After adding Alabama high school sensation Matthew Swan to the squad last fall, Seawell brought in  Thompson, a transfer from Tulane, this past summer to give him his most talented roster to date. “I think the depth of our team is the key,” Seawell says. “We don’t have a superstar. We don’t have a guy that’s going to carry the whole team week in and week out. We have six really, really good players.

For a better glimpse at just how deep the Crimson Tide really is, consider that Sykora couldn’t crack the starting line-up for Alabama’s first two tournaments this fall. Once he did, he proceeded to shoot rounds of 67-67-65 at Old Overton GC in Birmingham to claim medalist honors at the Jerry Pate and now has the team’s lowest scoring average. Meanwhile, junior Max Alverio has yet to make the travel squad this fall, even though he’s good enough to be representing Puerto Rico at this week’s World Amateur Team Championship in South Africa.

“What we’ve done is put them in an atmosphere to compete against each other,” Seawell contends. “We have a very balanced team all the way from one through 10. We just tried to put them in an environment to compete because when you compete it makes you better. And I think for the first time we have the depth where the competition has pushed them at home as much as it does on the road.”

“We talked the first week of September and I said ‘Gator, are you going to be willing to watch us drive off in the van each week and do some successful things [without you]?’ ” recalls Seawell. “About a day later he said ‘Coach, I couldn’t do that.’ And as soon as he made that decision, the light went on. He’s played great.
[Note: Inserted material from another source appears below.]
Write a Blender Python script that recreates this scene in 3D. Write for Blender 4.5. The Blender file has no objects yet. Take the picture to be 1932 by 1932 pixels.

He has played great at home and played great on the road.”

Suffice it to say Seawell has noticed a change in attitude among his players as the fall has played out. “The teams like Georgia and Oklahoma State and Florida and Clemsons and UCLAs of the world have created an atmosphere within college golf and within their own team, when they come to a tournament there is an expectation level within your own team,” Seawell says. “And when you’re not in that little circle, that’s the hardest thing to learn and to teach. And I think that’s the part I’m most proud of with these guys. For the first time they feel they belong in that circle.”

Commend Seawell all you want for the coaching job he’s done thus far. The truth is, though, that the hard part has just begun. They don’t hand out NCAA Championship titles in November. To his credit, Seawell appreciates what still lies ahead. “Our goals aren’t to be a great team in the fall,” he says. “It’s to be a great team.

“We’re going to work hard in the weight room a little bit and try to get a little stronger and we’ll come back in January and just go back to the same formula we had.”

And as for any prediction about the spring? Seawell says he’ll remain quiet again, content with the knowledge that Alabama now means something different out in college golf.